» **Objective**
All of the material below is to be returned exactly.
>> begin Data
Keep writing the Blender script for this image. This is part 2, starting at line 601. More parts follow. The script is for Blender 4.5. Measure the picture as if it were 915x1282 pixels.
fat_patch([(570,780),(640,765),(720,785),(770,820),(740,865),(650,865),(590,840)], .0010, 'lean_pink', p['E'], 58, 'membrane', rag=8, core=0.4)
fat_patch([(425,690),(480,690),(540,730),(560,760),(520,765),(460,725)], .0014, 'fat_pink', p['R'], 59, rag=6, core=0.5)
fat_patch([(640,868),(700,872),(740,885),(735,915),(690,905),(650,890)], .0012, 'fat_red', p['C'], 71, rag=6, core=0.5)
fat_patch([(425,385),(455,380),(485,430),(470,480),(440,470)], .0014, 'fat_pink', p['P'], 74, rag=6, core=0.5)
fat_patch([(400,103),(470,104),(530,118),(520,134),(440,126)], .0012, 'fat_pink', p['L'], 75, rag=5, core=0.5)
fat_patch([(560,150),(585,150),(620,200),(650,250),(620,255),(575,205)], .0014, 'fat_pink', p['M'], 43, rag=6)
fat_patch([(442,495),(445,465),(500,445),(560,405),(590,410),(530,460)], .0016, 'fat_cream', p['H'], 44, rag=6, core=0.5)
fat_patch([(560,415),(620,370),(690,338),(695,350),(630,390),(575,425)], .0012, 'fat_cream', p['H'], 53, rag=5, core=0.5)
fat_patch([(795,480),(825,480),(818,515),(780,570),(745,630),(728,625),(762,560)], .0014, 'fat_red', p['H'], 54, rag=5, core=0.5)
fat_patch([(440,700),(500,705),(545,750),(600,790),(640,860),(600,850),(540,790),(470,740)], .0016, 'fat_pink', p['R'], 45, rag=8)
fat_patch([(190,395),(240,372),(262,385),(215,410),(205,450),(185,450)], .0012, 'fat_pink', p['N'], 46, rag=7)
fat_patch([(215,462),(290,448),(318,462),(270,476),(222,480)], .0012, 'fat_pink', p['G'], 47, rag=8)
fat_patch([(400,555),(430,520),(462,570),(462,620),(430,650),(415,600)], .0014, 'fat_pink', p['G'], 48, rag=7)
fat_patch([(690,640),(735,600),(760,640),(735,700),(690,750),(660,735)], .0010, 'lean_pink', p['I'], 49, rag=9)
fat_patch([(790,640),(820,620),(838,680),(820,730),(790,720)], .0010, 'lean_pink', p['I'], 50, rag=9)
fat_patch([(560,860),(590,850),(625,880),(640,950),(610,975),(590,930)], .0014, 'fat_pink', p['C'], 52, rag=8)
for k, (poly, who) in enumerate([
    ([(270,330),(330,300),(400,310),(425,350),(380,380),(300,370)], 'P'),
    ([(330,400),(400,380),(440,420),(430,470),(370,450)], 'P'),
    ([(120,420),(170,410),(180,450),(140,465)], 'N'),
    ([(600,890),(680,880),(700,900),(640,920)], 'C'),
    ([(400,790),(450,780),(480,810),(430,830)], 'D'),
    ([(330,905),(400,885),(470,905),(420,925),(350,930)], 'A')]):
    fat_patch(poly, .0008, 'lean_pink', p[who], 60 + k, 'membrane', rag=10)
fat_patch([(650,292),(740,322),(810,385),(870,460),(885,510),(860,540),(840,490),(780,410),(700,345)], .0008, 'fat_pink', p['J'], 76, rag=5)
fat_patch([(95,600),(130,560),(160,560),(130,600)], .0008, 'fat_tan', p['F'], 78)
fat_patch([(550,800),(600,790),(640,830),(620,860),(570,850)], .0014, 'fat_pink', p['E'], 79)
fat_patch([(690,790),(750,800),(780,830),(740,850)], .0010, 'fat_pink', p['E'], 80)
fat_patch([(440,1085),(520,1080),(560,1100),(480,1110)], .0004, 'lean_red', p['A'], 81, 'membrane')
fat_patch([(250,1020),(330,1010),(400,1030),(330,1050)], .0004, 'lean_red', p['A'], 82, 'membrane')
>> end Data
» **The result**
Keep writing the Blender script for this image. This is part 2, starting at line 601. More parts follow. The script is for Blender 4.5. Measure the picture as if it were 915x1282 pixels.
fat_patch([(570,780),(640,765),(720,785),(770,820),(740,865),(650,865),(590,840)], .0010, 'lean_pink', p['E'], 58, 'membrane', rag=8, core=0.4)
fat_patch([(425,690),(480,690),(540,730),(560,760),(520,765),(460,725)], .0014, 'fat_pink', p['R'], 59, rag=6, core=0.5)
fat_patch([(640,868),(700,872),(740,885),(735,915),(690,905),(650,890)], .0012, 'fat_red', p['C'], 71, rag=6, core=0.5)
fat_patch([(425,385),(455,380),(485,430),(470,480),(440,470)], .0014, 'fat_pink', p['P'], 74, rag=6, core=0.5)
fat_patch([(400,103),(470,104),(530,118),(520,134),(440,126)], .0012, 'fat_pink', p['L'], 75, rag=5, core=0.5)
fat_patch([(560,150),(585,150),(620,200),(650,250),(620,255),(575,205)], .0014, 'fat_pink', p['M'], 43, rag=6)
fat_patch([(442,495),(445,465),(500,445),(560,405),(590,410),(530,460)], .0016, 'fat_cream', p['H'], 44, rag=6, core=0.5)
fat_patch([(560,415),(620,370),(690,338),(695,350),(630,390),(575,425)], .0012, 'fat_cream', p['H'], 53, rag=5, core=0.5)
fat_patch([(795,480),(825,480),(818,515),(780,570),(745,630),(728,625),(762,560)], .0014, 'fat_red', p['H'], 54, rag=5, core=0.5)
fat_patch([(440,700),(500,705),(545,750),(600,790),(640,860),(600,850),(540,790),(470,740)], .0016, 'fat_pink', p['R'], 45, rag=8)
fat_patch([(190,395),(240,372),(262,385),(215,410),(205,450),(185,450)], .0012, 'fat_pink', p['N'], 46, rag=7)
fat_patch([(215,462),(290,448),(318,462),(270,476),(222,480)], .0012, 'fat_pink', p['G'], 47, rag=8)
fat_patch([(400,555),(430,520),(462,570),(462,620),(430,650),(415,600)], .0014, 'fat_pink', p['G'], 48, rag=7)
fat_patch([(690,640),(735,600),(760,640),(735,700),(690,750),(660,735)], .0010, 'lean_pink', p['I'], 49, rag=9)
fat_patch([(790,640),(820,620),(838,680),(820,730),(790,720)], .0010, 'lean_pink', p['I'], 50, rag=9)
fat_patch([(560,860),(590,850),(625,880),(640,950),(610,975),(590,930)], .0014, 'fat_pink', p['C'], 52, rag=8)
for k, (poly, who) in enumerate([
    ([(270,330),(330,300),(400,310),(425,350),(380,380),(300,370)], 'P'),
    ([(330,400),(400,380),(440,420),(430,470),(370,450)], 'P'),
    ([(120,420),(170,410),(180,450),(140,465)], 'N'),
    ([(600,890),(680,880),(700,900),(640,920)], 'C'),
    ([(400,790),(450,780),(480,810),(430,830)], 'D'),
    ([(330,905),(400,885),(470,905),(420,925),(350,930)], 'A')]):
    fat_patch(poly, .0008, 'lean_pink', p[who], 60 + k, 'membrane', rag=10)
fat_patch([(650,292),(740,322),(810,385),(870,460),(885,510),(860,540),(840,490),(780,410),(700,345)], .0008, 'fat_pink', p['J'], 76, rag=5)
fat_patch([(95,600),(130,560),(160,560),(130,600)], .0008, 'fat_tan', p['F'], 78)
fat_patch([(550,800),(600,790),(640,830),(620,860),(570,850)], .0014, 'fat_pink', p['E'], 79)
fat_patch([(690,790),(750,800),(780,830),(740,850)], .0010, 'fat_pink', p['E'], 80)
fat_patch([(440,1085),(520,1080),(560,1100),(480,1110)], .0004, 'lean_red', p['A'], 81, 'membrane')
fat_patch([(250,1020),(330,1010),(400,1030),(330,1050)], .0004, 'lean_red', p['A'], 82, 'membrane')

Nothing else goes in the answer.